Québec et l'Irlande (Le), Culture, histoire, identité
Simon Jolivet, Isabelle Matte et Linda Cardinal
Le Québec et l’Irlande ont beaucoup en commun. La quête politique pour se sortir de l’Empire britannique, un catholicisme longtemps omniprésent et la lutte pour préserver la langue nationale sont autant d’éléments qui en font des sociétés comparables. De plus, les Irlandais font partie du paysage démographique du Québec depuis deux cents ans. Jusqu’au début des années 1900, ils y étaient plus nombreux que les Anglais, les Écossais ou tout autre groupe ethnoculturel, exception faite des Canadiens français. Majoritairement catholiques, ils ont profondément influencé la société: non seulement les traces de cette présence irlandaise sont palpables dans l’histoire, mais on peut encore les remarquer dans la culture, qu’elle soit musicale, littéraire, cinématographique, religieuse ou politique.

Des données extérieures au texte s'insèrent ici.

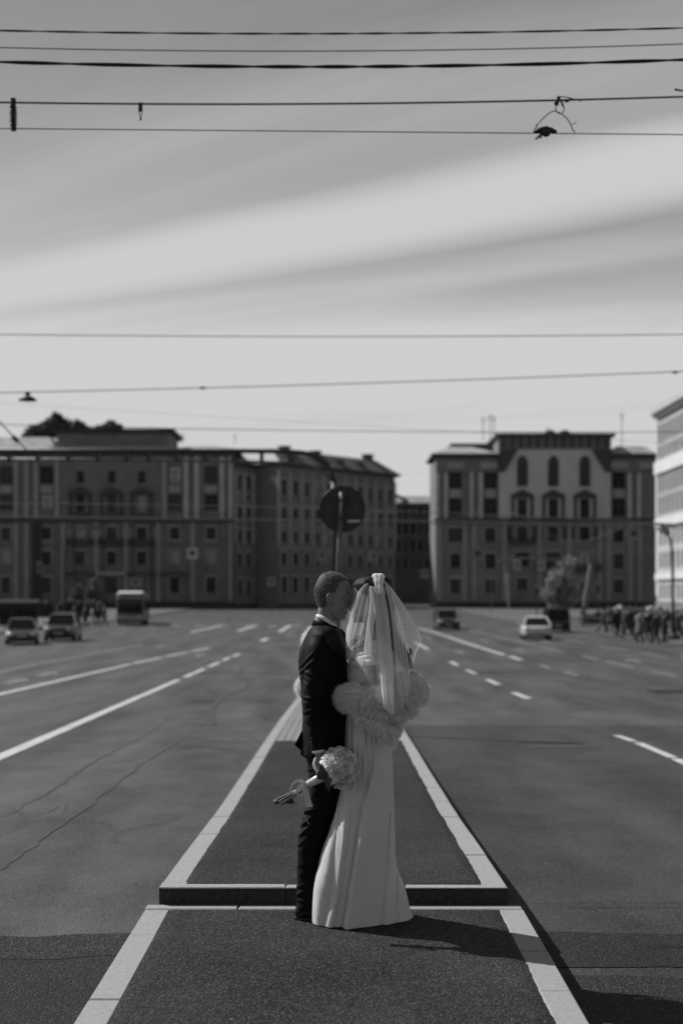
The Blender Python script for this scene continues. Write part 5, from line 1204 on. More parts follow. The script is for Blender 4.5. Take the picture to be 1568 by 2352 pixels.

Les auteurs nous apprennent, entre autres, que la Société Saint-Patrick de Montréal a été fondée par des Irlandais protestants en 1834 pour contrer les aspirations des Patriotes, alors que d’autres Irlandais, tel Daniel Tracey, les appuyaient. L’Irlande et les Irlandais ont continué de marquer la société après 1960, en alimentant les productions des géants du monde cinématographique et littéraire québécois que sont André Forcier, Gilles Carle, Victor-Lévy Beaulieu et Jacques Ferron. Ce livre est donc une occasion unique de redécouvrir l’empreinte que l’Irlande et les Irlandais ont laissée au Québec ainsi que les liens qui unissent les deux nations.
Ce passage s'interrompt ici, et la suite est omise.